Whatever the case, Loose Change is a breath of fresh California air. This seven song EP, recorded in the group's hometown of Berkeley with one bare-bones microphone and a small laptop computer setup, is an amazing accomplishment for just a year-old band. The songs were recorded as demos and odds and ends, hence the name, Loose Change. These are simply great songs pooled together to form a simple, yet fantastic record. The album doesn’t boast fancy production, synths, or techno beats, and there are moments where you can hear singer Chris Chu’s vocals bouncing off of the house’s bare walls. Yet it’s this completely charming low-fi recording, full of dynamic organic sounds, that makes the album so pleasing to the ear.

Written beautifully in a 60’s California-pop style similar to The Beach Boys, each track boasts shimmering vocals, driving vintage drums, and complex vocal harmonies. But that’s just the surface of Loose Change. Though TMB have channeled New York-style rapid phrasing (most universally identified via The Strokes), they have still managed to find their own voice. Loose Change is mostly a fun and lighthearted listen, with songs urging you to not take them too seriously and pining for a, to quote track two, “fancy and free” life, but there are also moments of sincere heartache and introspection.

If The Morning Benders sound was compared strictly to The Beach Boys cannon, I'd have to say that Loose Change sounds most similar to the rough-around-the-edges but inspired classic, Smiley Smile. Though a commercial failure at the time, in hindsight, Smiley Smile is considered by many as one of the Beach Boys' most unique works. A raw, eerie psychedelic glimpse into the darker recesses of Brian Wilson's brain, the album was decades later exemplified by the more polished re-mastered original work, Smile. Though Loose Change is strictly a home-grown recording, my guess is that TMB also have some pristine production talent in their blood. Their next steps perhaps will work in what I like to call RBBCO, that is “Reverse Beach Boys Chronological Order,” to produce their wall of sound, Pet Sounds-esqe sonic masterpiece. Hopefully, we won't have to wait three decades.

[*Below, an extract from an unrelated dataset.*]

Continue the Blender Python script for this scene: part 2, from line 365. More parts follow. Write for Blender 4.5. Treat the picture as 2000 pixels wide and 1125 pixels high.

Though each track on Loose Change is of stellar quality, the song “Grain of Salt” has received the most praise and attention, and it is deserving of the hype. It’s a jolly jaunt through classic Californian pop-lore, with a driving beat that would have any mop-topped surfboard-hauling youth sporting dark shades, coastline-cruising in their classic “woody” car, tapping every available finger and body part on steering wheels, doors, and mirrors. The first line of the song, “Take my heart with a grain of salt, it’s been broken but it’s nobody’s fault,” perfectly sets the pace of the EP (and perhaps the records to follow). The pumped-up vocals soar on the line, “Now I have to go back to that place I know best / But I’m happy this time, I know that, this love is mine,” over an innocent, almost tongue-in-cheek bed of retro “yeah, yeah, yeah’s.” (Minus the Karen O’s.)

Loose Change ends with the song, “Morning Fog,” a sweet lullaby with a loose and steadily strummed acoustic guitar and soft bass accompaniment. Chu wistfully sings, “My old friend, where have you gone / hopped on the bus in the morning fog. Don’t be gone too long / I’ll stay near the phone / ‘til I hear the steps bringing you back home / now that I’m alone / I can finally say / the words that wouldn’t come any other way.” A beautiful slide guitar moves through the bridge, and the song ends with a gorgeous, perfectly-timed fade out.

So just how did this young group of Golden State virtuosos maintain their artistic purity on Loose Change? Was it a conscious rejection of pop media junk, or just their way? However they did it, thank God for The Morning Benders for providing a new soundtrack to some hot summer days and articulating all that is vital in young life in California.